1- 750ml bottle of dry white wine such as Sauvignon Blanc or Pinot Grigio
3/4 cup sugar
3 whole star anise
2 bay leaves
1 tablespoon coriander seed, slightly crushed
1 tablespoon black peppercorns, slightly crushed
1 cup raisins (preferably golden, unbleached)
3/4 pound assorted dried fruits such as apricots, cherries, mangoes and/or figs coarsely chopped
3 tablespoons minced candied ginger
1 large tart fresh apple such as Jonathan or McIntosh, peeled, cored and cut into 1-inch chunks
3 tablespoons fresh lime or lemon juice

Add wine, sugar and spices to a non-aluminum pan and simmer uncovered over moderate heat for 10 minutes. Off-heat and let it cool. Strain or not discarding spices if you decide to. You should have about 2-1/2 cups of strained liquid. Return liquid to the pan and add raisins, dried fruits and candied ginger and simmer covered for 5 minutes.

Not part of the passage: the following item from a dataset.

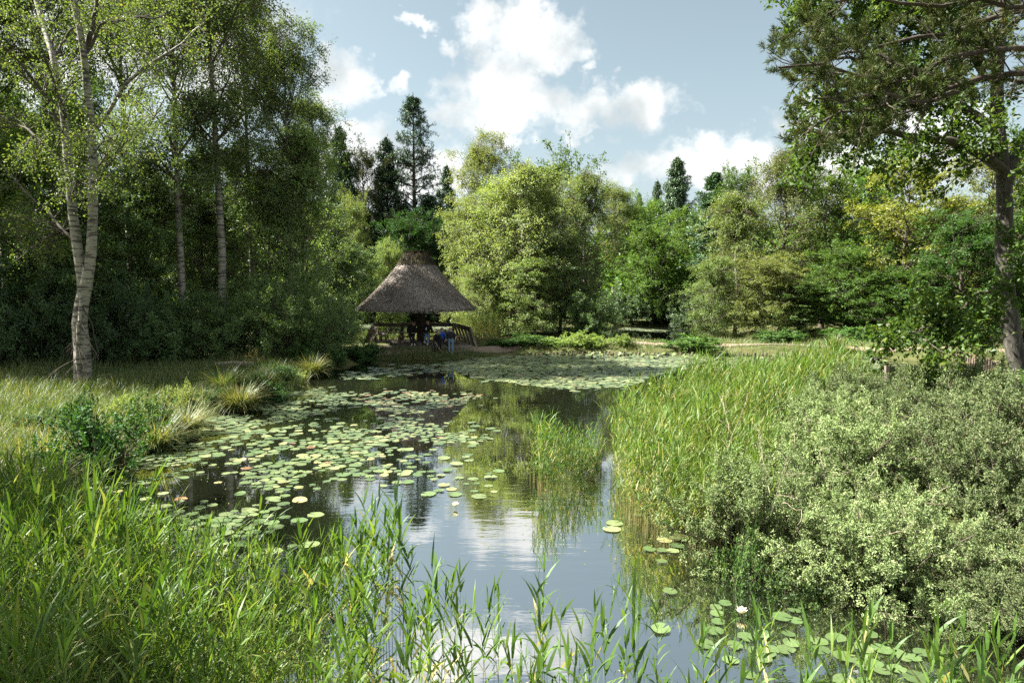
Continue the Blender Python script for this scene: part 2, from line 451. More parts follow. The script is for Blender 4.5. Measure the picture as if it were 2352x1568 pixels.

Add the fresh apples and simmer gently until they are just tender, about 3 minutes. Off heat and cool. Stir in lime juice.

Store covered in the refrigerator for several weeks. Serve at room temperature for the best flavor.


Makes 10 cups

Yes, your Thanksgiving turkey can be stuffed with this. I prefer the stuffing baked separately in a buttered dish to maximize the crispy edges. This is also a great accompaniment to roast pork, ham or chicken.

8 tablespoons unsalted butter plus more to butter the dish
3 ribs celery, chopped
1 medium onion, chopped
3 sweet Italian pork sausages, casings removed (about 1 pound)
3 tart-sweet apples such as McIntosh, peeled cored and chopped
1 loaf peasant white bread such as Pan de Mie, crusts cut off and cut into 1/2″ cubes and toasted (about 8 cups)

2 tablespoons finely chopped fresh sage (2 teaspoons dried)
2 cups chicken stock, storebought or homemade
Kosher salt and freshly ground pepper, to taste

Heat oven to 375°. Melt butter in a 12” skillet over medium-high heat. Add celery and onion; cook until soft, about 10 minutes. Add sausage and cook, using a wooden spoon to break it into small pieces, until browned, 5 minutes. Add apples and continue cooking until softened, 5–7 minutes more. Stir in breadcrumbs and sage; add chicken stock and season with salt and pepper.

Stuff into turkey cavity; place remaining stuffing in a buttered baking dish and bake until golden on top, 20–25 minutes.